First of all, if you try to use Windows's file manager, Windows Explorer (or My Computer, which is just Explorer wiithout the folder tree), DEP will shut it down. (Yes, I know the piece is about Internet Explorer, which so far my DEP hasn't shut down.) If you are lucky, Explorer will load in a memory location which DEP doesn't regard as verboten and any application that launches within it as malicious. For a while, that is. Sometimes, DEP wil wait a decent interval before shutting Explorer down, sometimes it will shut it down immediately after launching, as it did to my Explorer, which I have in my Start-Up folder, when it launched as I booted my computer this morning.
Yes, there are arcane workarounds, such as adding Explorer to the DEP exceptions list, which doesn't work, because Windows will ignore items on this list which it deems "essential programs," which presumably includes Explorer. Trying to turn DEP off in the Boot.ini file doesn't work, either. All that happens is, that instead of a rude pop-up window announcing that DEP is closing the program, there's no pop-up window, and the program just disappears. In other words, DEP kills an essential Windows utility, and there is no way to stop it.
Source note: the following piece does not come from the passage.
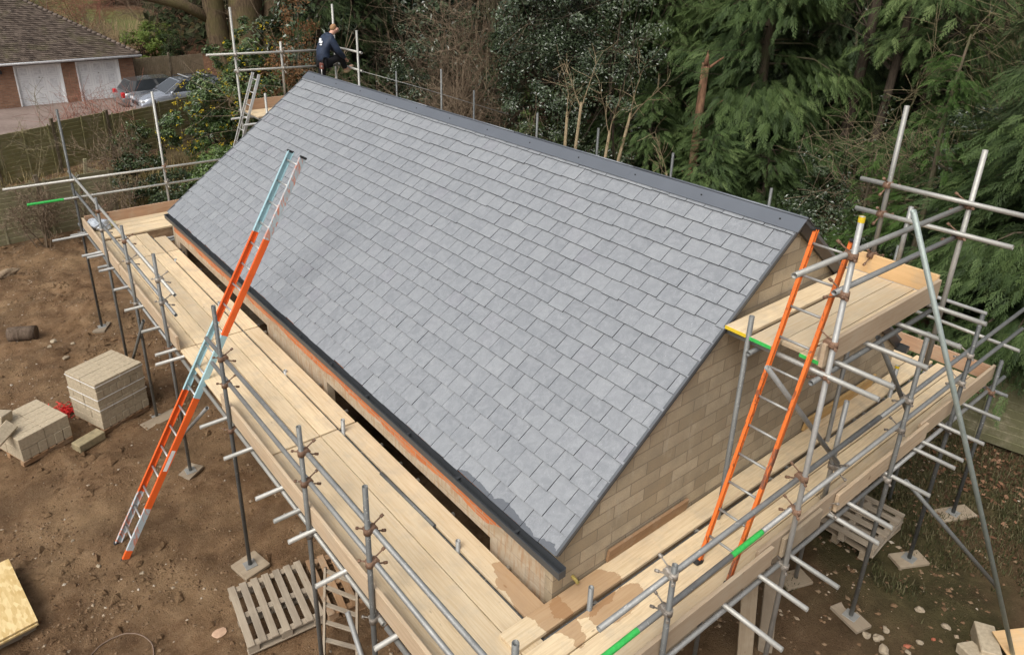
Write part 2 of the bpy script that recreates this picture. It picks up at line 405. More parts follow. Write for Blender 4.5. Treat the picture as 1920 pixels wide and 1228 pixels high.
GREEN = mat_plain('green_paint', (.045, .46, .09), .45, .4, 0, .18, 30)
YELLOW = mat_plain('yellow_plastic', (.72, .52, .03), .5, .4, 0, .1)
def mat_scuffed(name, c, wear, amount=.62):
    k = Mat(name); p = k.obj(); n = k.noise(k.map(p, (6, 6, 1.2)), 4, 5, .7, 1); n2 = k.noise(p, 30, 5, .75)
    c2 = k.mix(k.ramp(n, (amount, 0), (amount+.06, .9)), c, wear)
    c2 = k.mix(k.ramp(n2, (.58, 0), (.70, .6)), c2, (.20, .15, .11)); c2 = k.mix(k.ramp(k.noise(p, 3, 3), (.35, .3), (.6, 0)), c2, tuple(q*.6 for q in c))
    return k.out(c2, .55, .35)
ORANGE = mat_scuffed('orange_fibreglass', (.80, .13, .022), (.72, .18, .06), .66)
ORANGE2 = mat_scuffed('worn_orange_fibreglass', (.74, .17, .03), (.17, .06, .03), .55)
MUDDYOR = mat_scuffed('muddy_orange_fibreglass', (.55, .14, .04), (.12, .07, .05), .47)
BLUE = mat_scuffed('pale_blue_fibreglass', (.36, .56, .61), (.62, .66, .66), .62)
WORN = mat_scuffed('worn_blue_red_fibreglass', (.44, .52, .55), (.62, .2, .1), .5)
ALU = mat_plain('aluminium', (.62, .62, .60), .4, .5, .7, .12, 12)
DULLALU = mat_plain('dull_aluminium', (.33, .33, .31), .5, .5, .4, .15, 12)
RUBBER = mat_plain('black_rubber', (.03, .03, .03), .8, .2)
OSB = mat_osb(); STONE = mat_plain('stone', (.34, .28, .20), .9, .2, 0, .3, 8); REDBRICK = mat_plain('red_brick', (.36, .12, .07), .9, .2, 0, .3, 14)
GREYBLOCK = mat_plain('grey_block', (.43, .36, .255), .9, .2, 0, .16, 26); STRAP = mat_plain('white_strap', (.8, .8, .78), .5)
BRIGHTWOOD = mat_wood('bright_ply', (.70, .47, .24), (.56, .35, .16), .2)
GROUND = mat_ground()

# ------------------------------------------------------------------ ground: one sheet, fine on the site, coarse to the horizon
def axis(lo, hi, step, far_lo, far_hi):
    a = list(np.arange(lo, hi+1e-6, step)); s = step
    while a[-1] < far_hi: s *= 1.16; a.append(a[-1]+s)
    b = []; s = step; q = lo
    while q > far_lo: s *= 1.16; q -= s; b.append(q)
    return np.array(b[::-1]+a)
gx = axis(-4.6, 8.6, .065, -420, 420); gy = axis(-3.4, 19, .075, -420, 420)
GX, GY = np.meshgrid(gx, gy); GZ = ground_h(GX, GY)
nx, ny = len(gx), len(gy)
idx = np.arange(nx*ny).reshape(ny, nx)
F = np.stack([idx[:-1, :-1], idx[:-1, 1:], idx[1:, 1:], idx[1:, :-1]], -1).reshape(-1, 4)
kind(put('ground', mesh_np('ground', np.stack([GX, GY, GZ], -1), F, GROUND, smooth=True)), 'structure')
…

Second, according to Microsoft, this DEP is optimized to work with machines containing processors with hardware DEP which, I should guess, at least 95% of computers do not have and won't have until they are replaced by new ones. So I guess by including DEP in SP2, MS has ordained that my P4 machine is obsolete.
Oh yes, to add insult to injury, Microsoft support (Ha!) deems this problem as "behavior by design," which is to say, they have no intention of fixing it.
So, Microsoft has created security vulnerabilites in Windows, particularly in Internet Explorer, the subject of Proffitt's piece, which can only be addressed by SP2, a so-called "fix," which causes an essential Windows program to crash.
If I were paranoid, I could come up with all kinds of monstrous conspiracy theories to account for this, but I suppose the mundane but accurate explanation applies: sheer incompetence.